Cynthia is a high school student who has overcome great odds – a father arrested, a teen pregnancy – to graduate high school. Today she is at community college, and she is one of the students who has inspired Jason Pollock to create the social media campaign and upcoming documentary Undroppable, of which Cynthia’s video is a part.
I recently spoke with Jason about his involvement with this project and what he’s learned after interviewing hundreds of high school students, in some of the most impoverished areas in the country.
Jason got his start in filmmaking as an assistant to Michael Moore, working on famous films such as Farenheit 9/11, and has always had a passion for showing young people what they can accomplish, as he did with his first documentary The Youngest Candidate.
Undroppable is all about bringing the students into the conversation. As Pollock said: “This is about the people who are part of the educational system, and showing what their lives are really like.”
Below is my interview with Jason, as what he said was just so great I knew I couldn’t say it any better myself, and I wanted you to get the chance to meet him:
What did you learn from interviewing so many high school kids who are struggling?
“I’ve interviewed hundreds of kids in America in the most impoverished areas; all of the testimonials online are just a fraction. I’ve sat with students for weeks at a time and really just cried with them. Kids that grow up with poverty have so many more obstacles than people realize.
“What I’ve learned the most is that there’s always different issues in education, but the big issue is poverty, and it affects kids in all these different ways. Poverty and the fact that their lives are so hard because of poverty and all that goes with it.
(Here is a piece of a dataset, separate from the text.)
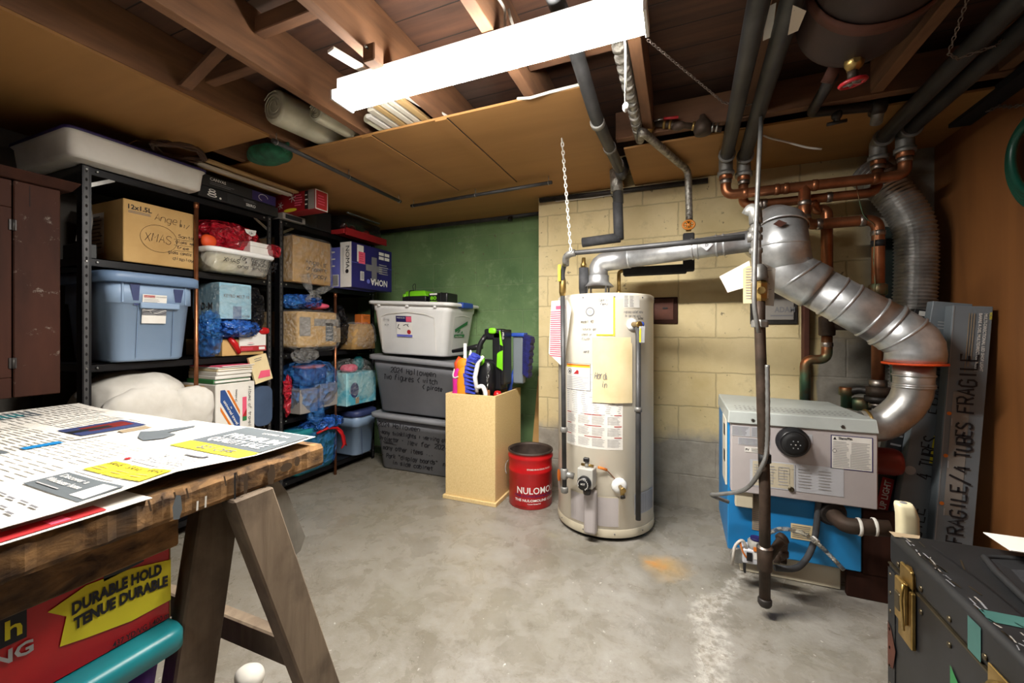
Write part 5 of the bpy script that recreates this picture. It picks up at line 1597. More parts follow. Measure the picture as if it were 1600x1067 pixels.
S = drum(hx_, hy_, hr, 0, radians(PH))
def lab(px0, py0, px1, py1, m, e=.0012):
    a0, z1 = cyl_at(px0, py0); a1, z0 = cyl_at(px1, py1)
    mb.rect(S, a0, z0, a1, z1, m, e, 10)
    return a0, z0, a1, z1
mb = M('white'); a0, z0, a1, z1 = lab(886, 568, 973, 703, 'paper')
W_ = a1 - a0
mb.lines(S, a0 + .004, z0 + .175, a1 - .004, z1 - .004, 26, 'ink_pale', .35, .002, 5)
for k in range(3):
    zb = z0 + .012 + k * .058
    for c_ in range(4):
        mb.lines(S, a0 + W_ * (.02 + c_ * .245), zb, a0 + W_ * (.23 + c_ * .245), zb + .044, 8, 'ink_pale', .35, .002, 2)
    for (u, w_) in ((.02, .10), (.38, .28), (.86, .12)):
        mb.rect(S, a0 + W_ * u, zb + .049, a0 + W_ * (u + w_), zb + .053, 'red_print', .0022, 3)
mb.build('instruction_label', t)
mb = M('white'); a0, z0, a1, z1 = lab(886, 566, 923, 611, 'ink_black', .0022); mb.rect(S, a0 + .002, z0 + .002, a1 - .002, z1 - .002, 'white', .0028, 6); mb.rect(S, a0 + .003, z1 - .022, a1 - .003, z1 - .004, 'yellow_print', .0032, 6); mb.rect(S, a0 + .003, z1 - .014, a1 - .003, z1 - .004, 'orange_print', .0036, 6)
mb.disc(S, a0 + .028, z1 - .045, .014, 'ink_black', .0036); mb.disc(S, a0 + .028, z1 - .045, .011, 'white', .004); mb.disc(S, a0 + .029, z1 - .046, .006, 'ink_black', .0044); mb.shape(S, [(a0 + .055, z1 - .058), (a0 + .09, z1 - .058), (a0 + .09, z1 - .04), (a0 + .08, z1 - .035), (a0 + .07, z1 - .045)], 'red_print', .004)
mb.lines(S, a0 + .008, z0 + .008, a1 - .008, z1 - .07, 7, 'ink_pale', .3, .004, 4); mb.build('warning_sticker', t)
# red-lettered tag hung from the pipe side
mb = M('white'); o = S(-.305, .985, .03)
T = lambda a, b, e=0: Vector((-.66, 2.235, 0)) + Vector((.83, -.55, 0)) * (a) + Vector((0, 0, 1.27 + b)) + Vector((-.55, -.83, 0)) * e
P = [(-.02, .0), (.11, .0), (.145, -.05), (.10, -.30), (.06, -.36), (.035, -.345), (-.045, -.30), (-.03, -.1)]
mb.poly([T(a, b, 0) for a, b in P], 'white'); mb.poly([T(a, b, -.0015) for a, b in P][::-1], 'white')
for k in range(22):
    b = -.06 - k * .0118
    x0 = -.025 - .0004 * k; x1 = .095 - k * .0012
    mb.poly([T(x0, b, .0015), T(x1 - R.random() * .03, b, .0015), T(x1 - R.random() * .02, b - .005, .0015), T(x0, b - .005, .0015)], 'pink_print')
mb.poly([T(.02, -.03, .0015), T(.1, -.03, .0015), T(.1, -.05, .0015), T(.02, -.05, .0015)], 'pink_print')
mb.build('red_tag', t)
mb = M('manila'); a0, z0, a1, z1 = lab(926, 527, 985, 629, 'manila', .006); mb.rect(S, a0 + .075, z0, a1 + .004, z1 - .03, 'manila', .011, 8); mb.ink(S, 'Hardware', a0 + .012, z0 + .125, .034, 'ink_grey', .003, .11, e=.009); mb.ink(S, 'info', a0 + .045, z0 + .080, .030, 'ink_grey', .003, .06, e=.009)
mb.build('manila_envelope', t)
mb = M('paper'); a0, z0, a1, z1 = lab(932, 463, 958, 522, 'paper', .0035); mb.rect(S, a1, z0 - .01, a1 + .008, z1, 'yellow_print', .003, 2); mb.rect(S, a0, z0 - .008, a1 + .006, z0, 'yellow_print', .003, 2); mb.ink(S, 'serv', a0 + .01, z1 - .03, .02, 'ink_black', .002, .05, e=.005); mb.ink(S, 'new', a0 + .02, z1 - .05, .018, 'ink_black', .002, .04, e=.005); mb.build('note_slip', t)
mb = M('paper'); a0, z0, a1, z1 = lab(974, 461, 999, 481, 'paper', .002)
for c_ in range(2):
    mb.lines(S, a0 + .004 + c_ * .03, z0 + .003, a0 + .028 + c_ * .03, z1 - .002, 8, 'ink_grey', .35, .003, 2)
mb.build('rating_plate', t)
mb = M('ink_grey')
a, z = cyl_at(922, 487); mb.disc(S, a, z, .024, 'ink_grey', .0016, 24); mb.disc(S, a, z, .018, 'label_silver', .002, 24); mb.disc(S, a, z, .014, 'ink_pale', .0024, 24); mb.build('dial_sticker', t)
mb = mtank
for (w_, px, py, hh, f, m) in (('model 40', 908, 505, .015, .07, 'ink_black'), ('natural gas', 910, 516, .013, .08, 'ink_grey'), ('check yr', 909, 524, .013, .06, 'ink_grey'), ('flush', 909, 531, .013, .05, 'ink_grey'), ('anode 02', 912, 551, .012, .03, 'ink_grey'), ('replace relief valve', 975, 489, .013, .12, 'ink_grey'), ('in spring only', 976, 495, .012, .10, 'ink_grey'), ('tested', 996, 499, .012, .04, 'ink_black')):
    a, z = cyl_at(px, py); mb.ink(S, w_, a, z, hh, m, .0016, f, e=.0015)
mb.build('tank', t)
# relief valve and discharge pipe
a, z = cyl_at(987, 507)
q = S(a, z, 0); n = (S(a, z, .1) - q).normalized()
mb = M('white_plastic'); mb.lathe([(.032, 0), (.032, .008), (.018, .014)], q, n, None, 18); mb.lathe([(.013, .0), (.013, .045), (.016, .046), (.016, .06)], q + n * .012, n, 'brass', 12)
side = Vector((-n.y, n.x, 0))
mb.lathe([(.014, 0), (.014, .015), (.006, .018)], q + n * .045 + side * .02, side, 'handle_blue', 12)
mb.hexa([q + n * .05 + side * k + Vector((0, 0, zz)) + n * dn for zz, w_ in ((-.095, .013), (-.01, .017)) for k, dn in ((-w_ + .012, .02), (w_ + .012, .02), (w_ + .012, .026), (-w_ + .012, .026))], 'label_silver', .002)
mb.hexa([q + n * .05 + side * k + Vector((0, 0, zz)) + n * dn for zz in (-.09, -.02) for k, dn in ((-.004, .022), (.002, .022), (.002, .028), (-.004, .028))], 'yellow_print')
mb.build('relief_valve', t)
b_ = q + n * .05 + side * .005
mb = M('pipe_dark'); zb = cyl_at(985, 806)[1]
mb.tube([b_ + Vector((0, 0, -.01)), Vector((b_.x, b_.y, zb + .0))], .0135, seg=14)
zc = cyl_at(985, 637)[1]; mb.tube([Vector((b_.x, b_.y, zc - .012)), Vector((b_.x, b_.y, zc + .012))], .019, 'iron_fitting', 14)
mb.build('discharge_pipe', t)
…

“When you live in poverty there is also all this aggression and you have to let it out, so obviously we see it come out in horrible ways like gangs, and drugs. So many of my kids have seen murder. They look me in the face with a straight face and say “ya I saw someone get killed.” It’s their reality. They’re just going to say it. There’s all these issues that make it so that they are having to survive. If you are having to worry about survival, then school is going to fall behind.”
When Jason said “my kids” I smiled in recognition, because it’s something I started saying a few months into my job when I was a Student Life Coordinator. I could tell and feel in Jason’s voice that these kids are so much more than a documentary to him. They have affected and inspired him, and it’s obviously that, like me, he sees these kinds of kids, who continue to strive for better and succeed in education, as heroes.
I noticed a lot of the students you interviewed in the beginning are now in community college. How do you think community colleges fit into breaking this cycle of poverty?
“Community colleges are integral in this process to fixing the dropout rate. Community college is where every kid goes who can’t afford to go to a university. Every kid in poverty goes to community college unless they get a big scholarship, and that’s rare. But if you do well in community college after two years you can transfer to basically any college in the country! Community college is a big part of closing the opportunity gap and helping any student be able to get anywhere.
“And in some ways, these kids that come from poverty and lift themselves up against all odds are so much more ready for college, because they have had to take it so seriously to get through. The kid who just rolls out of bed and doesn’t take high school seriously because he has it easy, can kind of just roll into college and continue to not take it seriously.”
What do you see in the students who are undroppable, who are continuing high school and going on to college despite the odds?
“The students that get through this horrible maze of poverty and reality, there’s one defining trait that they have – resiliency. So the question is, how do we build that trait? No matter what, when they’re bent, they don’t break. A lot of kids, and the reason we have so many dropouts, is that life bends a lot of people, and they break, and it’s incredibly understandable. It’s unreasonable how far life has bent some people. But there are these few people who don’t break no matter what.”
In my experience and in my book I talk about having support from a community being one of the most defining factors in success; have you seen that in any of these students?
“Yes! Most of the undroppable kids that I met had at least one person at home who is amazing, and it was never a surprise to me to talk to the student and then meet the amazing parent.
“Though of course sometimes it blows your mind when you meet an orphan who is getting through it. Students who are making it have amazing people around them, and they have a community of the school around them that cares. It takes a village.”
Shawndtrana’s video beautifully explains how her community helped her not break.
What advice do you have for students who are struggling to finish their education and are feeling like they are about to break?
“You’re just as smart as everyone else. I’ve met kids from all socioeconomic backgrounds, and kids that come from poor backgrounds are just as smart as everyone else, and if they work hard in school they can do anything anyone else does.
“Education really is the gateway to do whatever you want to do. And if you do well in community college and get good grades, and then put your background experience into an essay, every college is going to want to have you.”
The full-length documentary will premiere Fall 2013, but this week Jason will launch a tour to show pieces of the film to high schools across the country in order to begin the conversation and show struggling students two simple things – that they are not alone and that they can be undroppable.
To me, undroppable means realizing that no matter what you’ve been through, only you get to decide whether you’re a statistic or a success. Wherever you are in your educational journey, I encourage you to check out the Undroppable YouTube videos as a reminder, as they were to me, of what it means to rise above, to try, and to keep going no matter what.